> Set exercise: From the listing below, extract every line containing "Python".

> Records to use:
--- Begin ---

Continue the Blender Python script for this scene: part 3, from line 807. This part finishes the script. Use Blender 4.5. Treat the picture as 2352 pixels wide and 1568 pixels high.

--- End ---
--- Begin ---

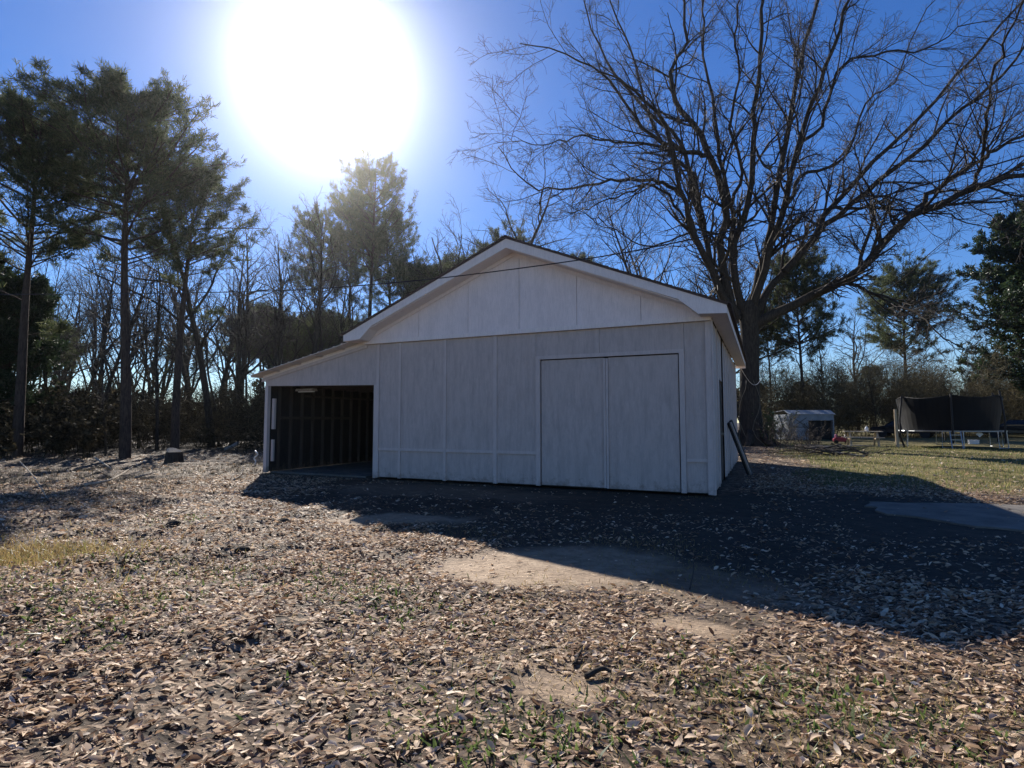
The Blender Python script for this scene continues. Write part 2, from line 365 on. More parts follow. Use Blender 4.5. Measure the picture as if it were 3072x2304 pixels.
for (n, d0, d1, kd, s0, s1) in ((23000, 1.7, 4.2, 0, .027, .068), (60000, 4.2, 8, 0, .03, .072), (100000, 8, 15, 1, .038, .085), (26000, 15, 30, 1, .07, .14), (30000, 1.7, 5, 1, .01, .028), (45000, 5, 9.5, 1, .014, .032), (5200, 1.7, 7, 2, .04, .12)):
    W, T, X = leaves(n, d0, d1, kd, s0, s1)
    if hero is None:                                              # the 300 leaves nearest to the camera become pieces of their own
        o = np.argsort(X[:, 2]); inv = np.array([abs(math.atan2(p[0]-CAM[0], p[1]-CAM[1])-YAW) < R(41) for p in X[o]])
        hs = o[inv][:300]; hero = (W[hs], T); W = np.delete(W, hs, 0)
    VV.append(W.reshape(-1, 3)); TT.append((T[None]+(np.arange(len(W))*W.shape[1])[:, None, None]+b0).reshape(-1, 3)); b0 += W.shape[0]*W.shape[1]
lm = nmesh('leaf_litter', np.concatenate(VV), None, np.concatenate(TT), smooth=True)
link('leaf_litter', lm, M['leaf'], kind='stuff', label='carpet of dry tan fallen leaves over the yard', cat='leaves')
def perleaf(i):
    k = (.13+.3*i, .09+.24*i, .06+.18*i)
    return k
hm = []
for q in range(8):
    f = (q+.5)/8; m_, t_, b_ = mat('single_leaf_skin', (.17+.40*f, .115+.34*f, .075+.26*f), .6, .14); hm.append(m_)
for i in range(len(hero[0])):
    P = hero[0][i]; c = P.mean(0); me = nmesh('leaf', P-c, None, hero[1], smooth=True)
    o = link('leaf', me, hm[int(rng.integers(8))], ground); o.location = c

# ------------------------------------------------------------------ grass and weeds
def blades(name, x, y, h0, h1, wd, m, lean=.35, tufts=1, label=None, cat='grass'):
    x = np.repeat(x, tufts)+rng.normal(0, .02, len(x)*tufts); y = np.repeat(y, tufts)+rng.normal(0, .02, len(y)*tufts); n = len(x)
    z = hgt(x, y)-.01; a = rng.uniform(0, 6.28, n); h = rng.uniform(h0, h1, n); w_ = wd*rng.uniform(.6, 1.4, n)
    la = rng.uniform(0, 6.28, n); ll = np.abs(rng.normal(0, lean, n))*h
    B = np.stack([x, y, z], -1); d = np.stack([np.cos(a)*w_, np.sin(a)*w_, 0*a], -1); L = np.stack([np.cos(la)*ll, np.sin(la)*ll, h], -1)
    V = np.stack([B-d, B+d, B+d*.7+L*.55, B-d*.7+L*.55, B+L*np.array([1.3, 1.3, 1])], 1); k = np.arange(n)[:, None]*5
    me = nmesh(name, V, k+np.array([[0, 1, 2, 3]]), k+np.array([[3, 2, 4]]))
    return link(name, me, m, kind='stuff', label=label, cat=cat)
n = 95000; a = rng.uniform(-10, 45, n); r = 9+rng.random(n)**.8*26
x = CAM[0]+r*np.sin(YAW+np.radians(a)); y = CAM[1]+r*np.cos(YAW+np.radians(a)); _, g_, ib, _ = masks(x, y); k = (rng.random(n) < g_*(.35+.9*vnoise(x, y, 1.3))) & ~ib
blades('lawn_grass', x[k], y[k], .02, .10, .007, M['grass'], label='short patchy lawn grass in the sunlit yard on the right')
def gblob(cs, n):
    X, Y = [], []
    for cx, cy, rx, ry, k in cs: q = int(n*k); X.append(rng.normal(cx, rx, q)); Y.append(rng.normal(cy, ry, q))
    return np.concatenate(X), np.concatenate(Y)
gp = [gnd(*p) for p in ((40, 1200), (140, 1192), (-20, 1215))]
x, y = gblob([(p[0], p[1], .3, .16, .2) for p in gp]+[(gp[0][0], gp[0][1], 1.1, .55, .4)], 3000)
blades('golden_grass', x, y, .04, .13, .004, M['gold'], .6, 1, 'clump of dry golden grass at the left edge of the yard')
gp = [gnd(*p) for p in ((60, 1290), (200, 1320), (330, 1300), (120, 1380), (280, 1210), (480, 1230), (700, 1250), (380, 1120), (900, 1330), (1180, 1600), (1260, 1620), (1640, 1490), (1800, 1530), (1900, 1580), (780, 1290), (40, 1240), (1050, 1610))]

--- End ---
--- Begin ---

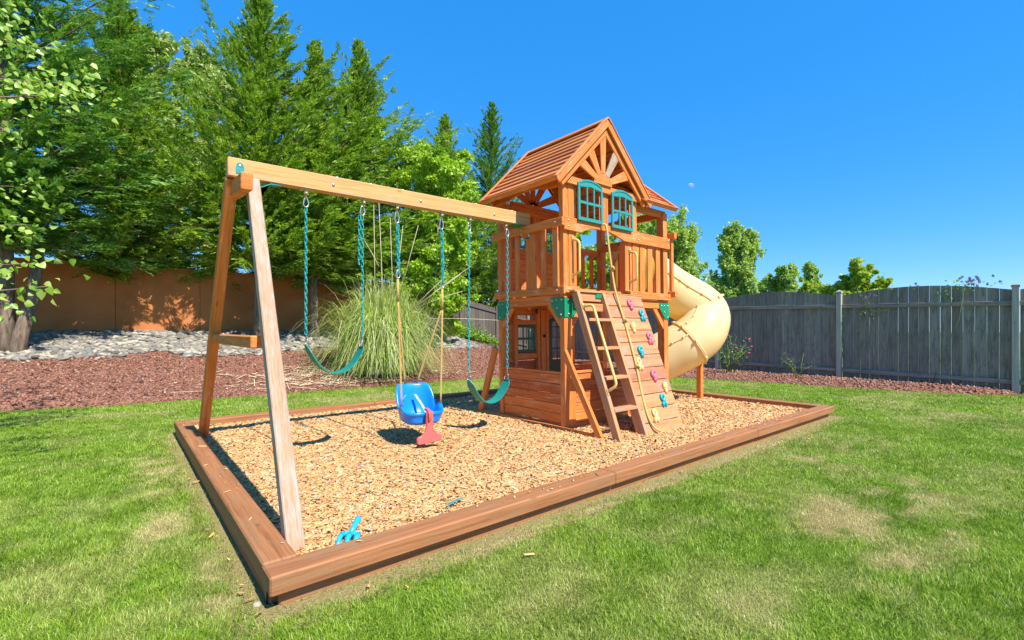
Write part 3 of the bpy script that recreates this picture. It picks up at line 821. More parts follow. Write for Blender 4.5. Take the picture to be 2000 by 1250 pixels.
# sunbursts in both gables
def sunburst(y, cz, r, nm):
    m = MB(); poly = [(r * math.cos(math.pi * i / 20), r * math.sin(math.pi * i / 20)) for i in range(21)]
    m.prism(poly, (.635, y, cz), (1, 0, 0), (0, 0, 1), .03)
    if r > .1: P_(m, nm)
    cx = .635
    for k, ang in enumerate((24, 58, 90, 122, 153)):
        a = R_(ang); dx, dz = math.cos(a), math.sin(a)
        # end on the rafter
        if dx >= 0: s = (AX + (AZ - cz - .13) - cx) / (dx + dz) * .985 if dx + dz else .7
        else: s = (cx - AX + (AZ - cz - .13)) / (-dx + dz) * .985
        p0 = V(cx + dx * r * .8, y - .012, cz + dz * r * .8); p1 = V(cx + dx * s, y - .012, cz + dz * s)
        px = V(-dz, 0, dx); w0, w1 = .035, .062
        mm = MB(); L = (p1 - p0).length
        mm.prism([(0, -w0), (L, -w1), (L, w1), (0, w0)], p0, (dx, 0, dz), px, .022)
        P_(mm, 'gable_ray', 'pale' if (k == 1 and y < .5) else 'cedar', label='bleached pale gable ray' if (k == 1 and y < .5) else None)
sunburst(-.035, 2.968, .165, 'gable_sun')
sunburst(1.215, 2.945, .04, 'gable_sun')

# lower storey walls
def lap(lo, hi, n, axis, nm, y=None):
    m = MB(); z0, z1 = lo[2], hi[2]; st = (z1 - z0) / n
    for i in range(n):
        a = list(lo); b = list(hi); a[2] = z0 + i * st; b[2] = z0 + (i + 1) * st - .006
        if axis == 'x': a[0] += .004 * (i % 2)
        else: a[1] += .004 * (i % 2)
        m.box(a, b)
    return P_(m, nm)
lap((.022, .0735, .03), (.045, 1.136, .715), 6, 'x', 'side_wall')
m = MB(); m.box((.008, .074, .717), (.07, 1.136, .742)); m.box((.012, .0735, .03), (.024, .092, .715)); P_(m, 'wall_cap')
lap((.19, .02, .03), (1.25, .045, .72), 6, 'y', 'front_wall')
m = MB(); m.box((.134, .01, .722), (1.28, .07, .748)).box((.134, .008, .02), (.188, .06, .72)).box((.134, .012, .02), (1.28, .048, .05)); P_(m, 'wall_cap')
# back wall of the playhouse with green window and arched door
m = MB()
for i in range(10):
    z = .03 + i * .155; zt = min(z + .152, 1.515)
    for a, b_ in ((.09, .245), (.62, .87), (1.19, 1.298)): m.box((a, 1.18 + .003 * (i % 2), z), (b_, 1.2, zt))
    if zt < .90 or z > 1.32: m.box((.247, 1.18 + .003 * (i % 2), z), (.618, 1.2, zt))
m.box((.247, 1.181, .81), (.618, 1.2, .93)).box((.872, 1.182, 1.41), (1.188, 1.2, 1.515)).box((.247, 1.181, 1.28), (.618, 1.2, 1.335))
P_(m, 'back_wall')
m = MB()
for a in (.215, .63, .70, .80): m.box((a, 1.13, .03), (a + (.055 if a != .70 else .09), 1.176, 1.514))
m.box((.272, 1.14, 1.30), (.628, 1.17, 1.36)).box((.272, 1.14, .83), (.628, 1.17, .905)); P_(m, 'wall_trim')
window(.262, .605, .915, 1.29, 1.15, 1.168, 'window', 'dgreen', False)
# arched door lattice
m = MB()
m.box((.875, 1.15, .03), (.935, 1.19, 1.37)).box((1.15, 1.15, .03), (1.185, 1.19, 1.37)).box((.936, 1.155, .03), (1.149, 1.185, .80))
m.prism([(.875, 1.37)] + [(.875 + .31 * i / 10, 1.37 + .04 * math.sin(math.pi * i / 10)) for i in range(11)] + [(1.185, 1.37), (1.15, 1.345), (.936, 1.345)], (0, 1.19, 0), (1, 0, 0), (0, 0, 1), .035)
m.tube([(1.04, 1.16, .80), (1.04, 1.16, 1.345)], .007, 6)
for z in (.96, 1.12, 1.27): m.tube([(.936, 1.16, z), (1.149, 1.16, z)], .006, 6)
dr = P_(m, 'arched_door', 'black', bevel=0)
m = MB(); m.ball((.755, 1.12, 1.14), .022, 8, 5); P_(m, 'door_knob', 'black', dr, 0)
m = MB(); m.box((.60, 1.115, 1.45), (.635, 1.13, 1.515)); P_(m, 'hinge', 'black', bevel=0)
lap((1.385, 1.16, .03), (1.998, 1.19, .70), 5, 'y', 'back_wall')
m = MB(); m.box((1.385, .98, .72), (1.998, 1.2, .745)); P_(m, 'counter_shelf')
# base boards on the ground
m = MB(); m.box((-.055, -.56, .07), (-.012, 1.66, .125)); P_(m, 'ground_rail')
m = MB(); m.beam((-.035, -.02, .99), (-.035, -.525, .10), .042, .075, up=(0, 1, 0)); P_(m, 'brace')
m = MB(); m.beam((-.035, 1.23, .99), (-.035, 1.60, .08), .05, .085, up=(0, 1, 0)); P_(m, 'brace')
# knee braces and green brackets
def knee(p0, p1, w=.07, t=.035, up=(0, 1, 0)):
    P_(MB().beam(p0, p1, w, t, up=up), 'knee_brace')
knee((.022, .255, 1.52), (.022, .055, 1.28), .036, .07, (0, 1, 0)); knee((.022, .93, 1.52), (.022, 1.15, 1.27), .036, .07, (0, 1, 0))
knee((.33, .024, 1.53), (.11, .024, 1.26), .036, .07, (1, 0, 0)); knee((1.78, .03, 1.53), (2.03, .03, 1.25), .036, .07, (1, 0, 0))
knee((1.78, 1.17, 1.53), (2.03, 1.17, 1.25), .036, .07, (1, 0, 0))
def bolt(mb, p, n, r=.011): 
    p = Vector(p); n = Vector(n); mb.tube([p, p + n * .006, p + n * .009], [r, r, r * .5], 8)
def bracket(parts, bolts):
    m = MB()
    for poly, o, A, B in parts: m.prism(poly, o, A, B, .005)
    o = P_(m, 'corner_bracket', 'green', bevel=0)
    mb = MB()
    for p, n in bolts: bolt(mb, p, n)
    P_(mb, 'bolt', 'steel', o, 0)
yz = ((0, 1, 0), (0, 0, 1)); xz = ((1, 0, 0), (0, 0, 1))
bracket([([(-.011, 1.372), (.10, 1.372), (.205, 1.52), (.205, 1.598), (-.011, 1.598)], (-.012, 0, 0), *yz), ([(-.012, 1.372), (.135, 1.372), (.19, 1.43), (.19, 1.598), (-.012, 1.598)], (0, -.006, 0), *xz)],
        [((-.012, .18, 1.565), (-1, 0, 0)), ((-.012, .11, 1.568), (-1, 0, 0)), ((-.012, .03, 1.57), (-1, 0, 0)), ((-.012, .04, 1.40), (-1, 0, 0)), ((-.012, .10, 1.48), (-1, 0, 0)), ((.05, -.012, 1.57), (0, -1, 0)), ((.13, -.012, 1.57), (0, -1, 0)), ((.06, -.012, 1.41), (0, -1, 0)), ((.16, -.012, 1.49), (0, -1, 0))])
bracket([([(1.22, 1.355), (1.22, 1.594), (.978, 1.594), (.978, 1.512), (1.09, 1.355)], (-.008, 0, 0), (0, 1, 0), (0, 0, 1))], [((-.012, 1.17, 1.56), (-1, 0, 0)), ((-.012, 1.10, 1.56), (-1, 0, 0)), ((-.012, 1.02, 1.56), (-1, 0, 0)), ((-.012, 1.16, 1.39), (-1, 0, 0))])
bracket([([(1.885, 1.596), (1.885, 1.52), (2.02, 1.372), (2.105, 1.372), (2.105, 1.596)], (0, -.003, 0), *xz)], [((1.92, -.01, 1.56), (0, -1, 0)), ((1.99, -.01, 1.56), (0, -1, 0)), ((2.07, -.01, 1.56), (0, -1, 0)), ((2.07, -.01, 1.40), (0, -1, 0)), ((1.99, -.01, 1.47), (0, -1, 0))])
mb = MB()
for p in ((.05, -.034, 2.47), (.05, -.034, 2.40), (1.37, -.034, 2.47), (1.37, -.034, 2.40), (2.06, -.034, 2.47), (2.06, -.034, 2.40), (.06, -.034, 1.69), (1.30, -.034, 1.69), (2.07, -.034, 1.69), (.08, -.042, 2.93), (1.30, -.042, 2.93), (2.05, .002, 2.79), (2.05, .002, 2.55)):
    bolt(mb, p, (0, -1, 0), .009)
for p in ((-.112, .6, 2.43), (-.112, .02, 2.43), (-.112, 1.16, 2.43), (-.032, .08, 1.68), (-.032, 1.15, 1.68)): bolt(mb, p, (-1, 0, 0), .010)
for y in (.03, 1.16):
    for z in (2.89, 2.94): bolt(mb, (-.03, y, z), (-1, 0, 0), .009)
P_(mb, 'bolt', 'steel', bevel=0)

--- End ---

> Reply:
Continue the Blender Python script for this scene: part 3, from line 807. This part finishes the script. Use Blender 4.5. Treat the picture as 2352 pixels wide and 1568 pixels high.
The Blender Python script for this scene continues. Write part 2, from line 365 on. More parts follow. Use Blender 4.5. Measure the picture as if it were 3072x2304 pixels.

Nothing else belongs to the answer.